C : Il y a aussi deux problèmes plus globaux qui expliquent que la France est une mauvaise élève : le premier, c’est que car la plupart de ses titres, radios et télés appartiennent à de grands dirigeants
A : Le Parisien à Bernard Arnault, Le Figaro au groupe Dassault, Europe 1 et le JDD à Lagardère, Libération à Patrick Drahi. Sans parler de Vincent Bolloré à qui appartient Canal, CNEWS et C8. Christophe Deloire, le président de Reporters Sans Frontières, avait d’ailleurs tiré la sonnette d’alarme sur ce géant, déclarant : « Vincent Bolloré n’a jamais caché son intention de peser sur les contenus éditoriaux des médias propriétés de son groupe Vivendi ».
Difficile de parler d’indépendance de la presse française dans ces conditions.
C : L’autre problème et ce pourquoi la France est si mal classée depuis des années, c’est ce fameux « mediabashing » mis en place par les politiques, et plus récemment par les Gilets Jaunes
(EXTRAIT 3)
Allez, un petit dernier pour la route
(EXTRAIT 4)
A : Si la campagne présidentielle a été violente pour les journalistes, la liberté de la presse, elle, a été bafouée dès l’élection d’Emmanuel Macron par un symbole fort. Le chef de l’Etat propose alors de faire déménager l’espace de travail des journalistes à l’Elysée.
C’est Valéry Giscard d’Estaing qui avait ouvert un espace pour les journalistes sur la cour d’honneur, en 1984. Dans un souci de transparence. Dès son élection, Macron annonçait vouloir déménager les journalistes, à « deux minutes à pieds », je cite, de l’Elysée. Ce qui avait provoqué un tollé sans nom.

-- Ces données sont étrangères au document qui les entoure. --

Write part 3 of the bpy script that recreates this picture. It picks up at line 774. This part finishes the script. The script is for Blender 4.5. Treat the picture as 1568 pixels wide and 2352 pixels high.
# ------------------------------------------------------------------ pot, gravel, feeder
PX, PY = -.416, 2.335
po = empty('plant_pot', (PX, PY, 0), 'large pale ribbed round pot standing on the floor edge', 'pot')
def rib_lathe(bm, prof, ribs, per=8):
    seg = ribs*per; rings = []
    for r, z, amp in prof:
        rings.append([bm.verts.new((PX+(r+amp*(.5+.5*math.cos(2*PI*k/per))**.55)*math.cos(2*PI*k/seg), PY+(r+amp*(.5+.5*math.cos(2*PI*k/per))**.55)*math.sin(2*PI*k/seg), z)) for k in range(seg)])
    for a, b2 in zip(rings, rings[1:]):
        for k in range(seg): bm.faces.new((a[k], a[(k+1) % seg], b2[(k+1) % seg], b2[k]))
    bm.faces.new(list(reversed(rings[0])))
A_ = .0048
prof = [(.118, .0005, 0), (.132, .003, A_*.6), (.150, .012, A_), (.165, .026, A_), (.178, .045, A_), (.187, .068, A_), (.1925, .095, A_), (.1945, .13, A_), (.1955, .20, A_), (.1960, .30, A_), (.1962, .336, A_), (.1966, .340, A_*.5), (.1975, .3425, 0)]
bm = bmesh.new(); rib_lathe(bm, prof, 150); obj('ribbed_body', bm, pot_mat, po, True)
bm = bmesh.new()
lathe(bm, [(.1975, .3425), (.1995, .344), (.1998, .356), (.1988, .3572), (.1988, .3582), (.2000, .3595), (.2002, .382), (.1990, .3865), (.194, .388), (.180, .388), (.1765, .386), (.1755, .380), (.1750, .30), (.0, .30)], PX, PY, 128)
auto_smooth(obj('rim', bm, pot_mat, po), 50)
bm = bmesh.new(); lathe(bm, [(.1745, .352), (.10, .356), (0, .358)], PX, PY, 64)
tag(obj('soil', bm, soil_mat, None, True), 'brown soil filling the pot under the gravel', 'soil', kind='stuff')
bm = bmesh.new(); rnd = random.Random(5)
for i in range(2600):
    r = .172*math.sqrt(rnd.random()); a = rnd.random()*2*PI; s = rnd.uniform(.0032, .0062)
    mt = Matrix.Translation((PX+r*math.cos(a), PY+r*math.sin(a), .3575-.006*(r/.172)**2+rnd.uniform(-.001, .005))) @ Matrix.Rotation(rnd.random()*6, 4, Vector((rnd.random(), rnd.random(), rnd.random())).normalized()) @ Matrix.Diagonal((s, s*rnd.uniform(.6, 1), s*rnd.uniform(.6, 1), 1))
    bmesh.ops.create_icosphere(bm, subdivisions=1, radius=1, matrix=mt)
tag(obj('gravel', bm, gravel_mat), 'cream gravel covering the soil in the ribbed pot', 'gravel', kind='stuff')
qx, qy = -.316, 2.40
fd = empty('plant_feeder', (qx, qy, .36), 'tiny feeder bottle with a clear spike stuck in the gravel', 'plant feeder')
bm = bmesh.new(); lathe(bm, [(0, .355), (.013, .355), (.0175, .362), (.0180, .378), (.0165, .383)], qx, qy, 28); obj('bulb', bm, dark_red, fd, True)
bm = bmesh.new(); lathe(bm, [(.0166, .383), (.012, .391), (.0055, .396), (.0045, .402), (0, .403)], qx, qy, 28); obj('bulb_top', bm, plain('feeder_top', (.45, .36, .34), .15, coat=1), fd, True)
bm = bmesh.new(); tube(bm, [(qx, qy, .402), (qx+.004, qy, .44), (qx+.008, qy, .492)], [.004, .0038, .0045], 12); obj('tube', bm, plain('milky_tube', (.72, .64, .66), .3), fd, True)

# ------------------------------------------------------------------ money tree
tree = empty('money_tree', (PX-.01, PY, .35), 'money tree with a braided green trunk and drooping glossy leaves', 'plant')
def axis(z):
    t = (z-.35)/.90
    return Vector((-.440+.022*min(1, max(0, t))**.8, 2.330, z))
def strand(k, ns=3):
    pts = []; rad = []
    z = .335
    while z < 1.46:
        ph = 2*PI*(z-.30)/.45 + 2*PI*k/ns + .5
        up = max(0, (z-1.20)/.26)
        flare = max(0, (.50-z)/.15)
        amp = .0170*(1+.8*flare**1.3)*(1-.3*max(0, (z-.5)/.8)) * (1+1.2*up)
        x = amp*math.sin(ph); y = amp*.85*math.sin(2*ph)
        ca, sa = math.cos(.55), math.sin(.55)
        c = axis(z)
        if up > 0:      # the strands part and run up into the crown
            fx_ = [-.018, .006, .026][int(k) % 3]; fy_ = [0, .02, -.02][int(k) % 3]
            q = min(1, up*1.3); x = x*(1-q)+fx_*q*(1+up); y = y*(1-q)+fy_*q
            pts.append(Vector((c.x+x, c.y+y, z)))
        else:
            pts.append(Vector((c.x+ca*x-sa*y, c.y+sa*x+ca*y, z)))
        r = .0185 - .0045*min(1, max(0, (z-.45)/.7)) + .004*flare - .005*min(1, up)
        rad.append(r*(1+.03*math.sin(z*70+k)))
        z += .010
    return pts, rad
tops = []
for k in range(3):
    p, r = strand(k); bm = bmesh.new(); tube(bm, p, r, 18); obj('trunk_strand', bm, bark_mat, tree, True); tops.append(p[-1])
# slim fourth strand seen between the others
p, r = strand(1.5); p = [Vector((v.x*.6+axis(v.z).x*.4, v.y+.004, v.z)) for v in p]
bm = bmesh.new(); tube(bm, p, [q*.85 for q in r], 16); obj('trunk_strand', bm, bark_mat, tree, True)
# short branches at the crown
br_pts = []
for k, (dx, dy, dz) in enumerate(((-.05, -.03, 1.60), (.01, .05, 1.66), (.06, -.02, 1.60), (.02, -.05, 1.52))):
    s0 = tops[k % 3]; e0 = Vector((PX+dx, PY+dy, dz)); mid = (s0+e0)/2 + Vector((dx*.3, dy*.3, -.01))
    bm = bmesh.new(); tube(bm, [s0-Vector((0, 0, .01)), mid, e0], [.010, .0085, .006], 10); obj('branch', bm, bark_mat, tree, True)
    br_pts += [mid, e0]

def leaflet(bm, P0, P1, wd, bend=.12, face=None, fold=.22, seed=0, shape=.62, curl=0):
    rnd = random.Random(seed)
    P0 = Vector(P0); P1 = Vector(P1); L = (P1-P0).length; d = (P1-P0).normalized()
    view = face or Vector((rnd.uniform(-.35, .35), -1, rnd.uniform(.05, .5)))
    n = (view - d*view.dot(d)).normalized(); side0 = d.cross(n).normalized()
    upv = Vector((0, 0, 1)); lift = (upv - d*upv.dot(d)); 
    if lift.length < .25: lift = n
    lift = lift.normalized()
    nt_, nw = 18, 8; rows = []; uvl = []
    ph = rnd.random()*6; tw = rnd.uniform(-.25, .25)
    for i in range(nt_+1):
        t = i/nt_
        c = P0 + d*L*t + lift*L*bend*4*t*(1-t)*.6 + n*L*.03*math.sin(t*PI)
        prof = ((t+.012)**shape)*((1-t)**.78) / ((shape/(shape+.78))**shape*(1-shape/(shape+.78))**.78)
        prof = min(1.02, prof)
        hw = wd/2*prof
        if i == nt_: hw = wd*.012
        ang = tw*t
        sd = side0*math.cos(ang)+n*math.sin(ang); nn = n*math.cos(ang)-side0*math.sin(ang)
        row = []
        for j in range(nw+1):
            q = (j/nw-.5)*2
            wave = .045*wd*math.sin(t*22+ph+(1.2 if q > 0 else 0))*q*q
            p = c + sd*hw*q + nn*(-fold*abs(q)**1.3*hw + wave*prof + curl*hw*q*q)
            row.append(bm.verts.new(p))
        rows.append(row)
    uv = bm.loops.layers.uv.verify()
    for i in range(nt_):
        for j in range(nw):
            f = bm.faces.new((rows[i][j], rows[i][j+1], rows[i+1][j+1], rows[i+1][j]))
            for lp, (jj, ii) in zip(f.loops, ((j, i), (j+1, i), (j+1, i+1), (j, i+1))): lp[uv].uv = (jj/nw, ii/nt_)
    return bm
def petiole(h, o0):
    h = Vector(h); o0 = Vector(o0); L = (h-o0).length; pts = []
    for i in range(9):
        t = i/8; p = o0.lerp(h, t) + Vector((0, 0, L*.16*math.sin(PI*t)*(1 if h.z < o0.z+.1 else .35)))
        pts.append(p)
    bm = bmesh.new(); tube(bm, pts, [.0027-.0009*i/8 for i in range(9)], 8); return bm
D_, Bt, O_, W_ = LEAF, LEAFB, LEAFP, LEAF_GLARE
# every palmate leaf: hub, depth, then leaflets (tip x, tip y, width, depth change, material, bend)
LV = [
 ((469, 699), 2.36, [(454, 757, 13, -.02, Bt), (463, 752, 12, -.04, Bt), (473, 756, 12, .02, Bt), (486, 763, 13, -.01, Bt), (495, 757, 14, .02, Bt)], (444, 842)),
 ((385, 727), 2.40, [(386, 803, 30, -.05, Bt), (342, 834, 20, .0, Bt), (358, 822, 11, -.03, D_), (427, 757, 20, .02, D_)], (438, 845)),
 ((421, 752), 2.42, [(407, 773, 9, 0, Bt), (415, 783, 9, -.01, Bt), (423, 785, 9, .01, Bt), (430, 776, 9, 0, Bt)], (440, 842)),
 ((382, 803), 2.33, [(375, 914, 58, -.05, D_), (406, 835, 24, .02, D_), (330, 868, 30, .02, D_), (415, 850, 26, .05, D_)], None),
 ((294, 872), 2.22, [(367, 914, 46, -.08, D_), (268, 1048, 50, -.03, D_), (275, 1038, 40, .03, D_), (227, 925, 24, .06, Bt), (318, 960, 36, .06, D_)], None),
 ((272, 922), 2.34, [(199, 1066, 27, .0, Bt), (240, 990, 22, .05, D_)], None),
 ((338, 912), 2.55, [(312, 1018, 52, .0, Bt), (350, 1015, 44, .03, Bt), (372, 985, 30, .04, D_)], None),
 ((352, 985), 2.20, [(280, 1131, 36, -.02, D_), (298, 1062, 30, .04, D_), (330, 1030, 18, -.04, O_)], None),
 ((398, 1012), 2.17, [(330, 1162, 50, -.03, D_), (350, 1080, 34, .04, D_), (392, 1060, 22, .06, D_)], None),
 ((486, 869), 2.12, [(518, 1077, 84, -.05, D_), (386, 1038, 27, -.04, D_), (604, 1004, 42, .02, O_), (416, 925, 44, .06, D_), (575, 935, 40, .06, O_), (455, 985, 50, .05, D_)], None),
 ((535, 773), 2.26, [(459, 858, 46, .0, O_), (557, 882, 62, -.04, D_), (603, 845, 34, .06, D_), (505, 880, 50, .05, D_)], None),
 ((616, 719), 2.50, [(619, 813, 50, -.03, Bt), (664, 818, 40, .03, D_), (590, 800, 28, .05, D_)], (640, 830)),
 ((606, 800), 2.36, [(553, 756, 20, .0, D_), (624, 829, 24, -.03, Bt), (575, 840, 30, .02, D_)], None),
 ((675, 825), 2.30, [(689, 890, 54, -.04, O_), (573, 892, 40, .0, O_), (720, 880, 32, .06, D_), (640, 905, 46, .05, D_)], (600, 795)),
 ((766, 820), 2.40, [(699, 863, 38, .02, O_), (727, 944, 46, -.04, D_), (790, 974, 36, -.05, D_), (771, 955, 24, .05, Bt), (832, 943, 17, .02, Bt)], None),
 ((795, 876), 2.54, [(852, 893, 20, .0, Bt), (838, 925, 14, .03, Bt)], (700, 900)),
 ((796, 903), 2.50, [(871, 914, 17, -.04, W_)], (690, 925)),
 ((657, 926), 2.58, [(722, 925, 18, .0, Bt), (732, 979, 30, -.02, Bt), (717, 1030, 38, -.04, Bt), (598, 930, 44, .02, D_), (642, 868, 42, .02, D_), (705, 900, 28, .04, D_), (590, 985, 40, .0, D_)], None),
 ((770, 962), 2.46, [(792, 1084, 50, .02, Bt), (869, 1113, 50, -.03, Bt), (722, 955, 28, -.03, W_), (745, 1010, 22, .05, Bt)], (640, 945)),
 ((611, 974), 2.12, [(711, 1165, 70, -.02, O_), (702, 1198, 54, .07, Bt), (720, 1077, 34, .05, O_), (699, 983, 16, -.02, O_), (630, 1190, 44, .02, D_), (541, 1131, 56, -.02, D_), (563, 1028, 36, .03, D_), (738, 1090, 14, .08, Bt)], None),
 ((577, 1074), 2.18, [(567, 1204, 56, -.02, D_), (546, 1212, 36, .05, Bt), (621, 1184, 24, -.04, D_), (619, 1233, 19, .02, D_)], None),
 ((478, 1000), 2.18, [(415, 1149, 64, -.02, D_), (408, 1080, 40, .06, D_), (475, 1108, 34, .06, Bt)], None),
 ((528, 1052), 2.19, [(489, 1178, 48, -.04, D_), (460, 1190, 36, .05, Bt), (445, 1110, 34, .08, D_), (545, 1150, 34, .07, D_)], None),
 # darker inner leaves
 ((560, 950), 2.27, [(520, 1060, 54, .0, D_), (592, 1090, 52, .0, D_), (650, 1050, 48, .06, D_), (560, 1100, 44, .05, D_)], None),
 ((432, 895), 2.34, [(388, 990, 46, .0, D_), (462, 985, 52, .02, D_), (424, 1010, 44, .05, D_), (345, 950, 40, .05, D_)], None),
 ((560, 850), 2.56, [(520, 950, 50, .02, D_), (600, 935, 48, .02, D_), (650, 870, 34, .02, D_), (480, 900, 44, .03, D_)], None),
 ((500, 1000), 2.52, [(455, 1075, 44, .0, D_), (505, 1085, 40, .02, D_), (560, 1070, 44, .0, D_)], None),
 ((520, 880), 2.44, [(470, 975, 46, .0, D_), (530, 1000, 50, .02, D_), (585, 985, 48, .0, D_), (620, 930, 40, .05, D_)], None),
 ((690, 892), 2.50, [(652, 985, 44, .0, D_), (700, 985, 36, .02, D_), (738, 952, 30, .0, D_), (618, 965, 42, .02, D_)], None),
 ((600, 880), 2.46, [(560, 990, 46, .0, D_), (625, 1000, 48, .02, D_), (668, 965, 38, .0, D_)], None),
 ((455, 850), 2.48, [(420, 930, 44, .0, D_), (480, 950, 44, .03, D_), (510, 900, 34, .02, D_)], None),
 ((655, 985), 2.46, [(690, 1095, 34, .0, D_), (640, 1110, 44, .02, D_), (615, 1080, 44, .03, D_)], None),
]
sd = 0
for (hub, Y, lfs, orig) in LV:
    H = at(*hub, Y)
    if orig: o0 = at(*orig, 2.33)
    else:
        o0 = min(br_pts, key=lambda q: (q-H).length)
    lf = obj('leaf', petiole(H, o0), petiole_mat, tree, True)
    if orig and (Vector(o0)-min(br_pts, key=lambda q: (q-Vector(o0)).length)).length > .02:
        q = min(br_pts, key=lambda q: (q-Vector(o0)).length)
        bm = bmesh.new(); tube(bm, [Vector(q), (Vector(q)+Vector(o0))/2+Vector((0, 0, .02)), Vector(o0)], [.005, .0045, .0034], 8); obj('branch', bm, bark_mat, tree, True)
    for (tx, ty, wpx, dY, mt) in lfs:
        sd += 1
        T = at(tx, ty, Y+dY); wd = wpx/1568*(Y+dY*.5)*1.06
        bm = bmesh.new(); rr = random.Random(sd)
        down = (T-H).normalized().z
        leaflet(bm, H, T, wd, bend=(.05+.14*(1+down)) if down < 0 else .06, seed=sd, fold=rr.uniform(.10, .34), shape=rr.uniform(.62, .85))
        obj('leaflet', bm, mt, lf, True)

C : « Il y a des privilèges qui tombent » avait même dit à l’époque le service de presse du chef de l’Etat
Le privilège d’informer sur la politique du gouvernement, visiblement. Face à ce tollé, cette décision avait été reportée mais elle revient sur la table aujourd’hui.
Et ce n’est pas la seule décision qu’a pris Emmanuel macron concernant la resse. En novembre dernier, le parlement a adopté la proposition de loi antifake news. Une loi dont il est difficile de définir les contours. Elle a pour but de lutter contre les fausses informations, en proposant notamment un candidat, un parti ou des associations de retirer de fausses nouvelles sur les réseaux sociaux en période d’élection. Le CSA pourra aussi suspendre la diffusion de services de télévision contrôlés par un état étranger ou sous l’influence, je cite. Beaucoup craignent de la censure et une atteinte a la liberté de la presse.
C : Résultat, avec tout ça, la France est aujourd’hui classée 33ème dans le classement mondial de la liberté de la presse
On voit donc qu’il y a eu des progrès depuis l’année dernière mais avec la crise des Gilets Jaunes, il reste fort à parier que le prochain classement ne sera pas flatteur pour nous.
C : Espérons quand même que la situation s’améliorera. Merci Angèle pour ce triste constat, et à très vite.
La liberté des médias en France : un problème qui presse !
Entre les politiques qui n’hésitent pas à la critiquer, le grand public qui ne lui accorde pas sa confiance et son indépendance économique remise régulièrement en question : la presse… n’a pas bonne presse ! Avec la parution du Classement mondial de la liberté de la presse 2018 par Reporters sans frontières, Angèle Chatelier essaye d’analyser où l’Hexagone en est sur cet enjeu d’importance.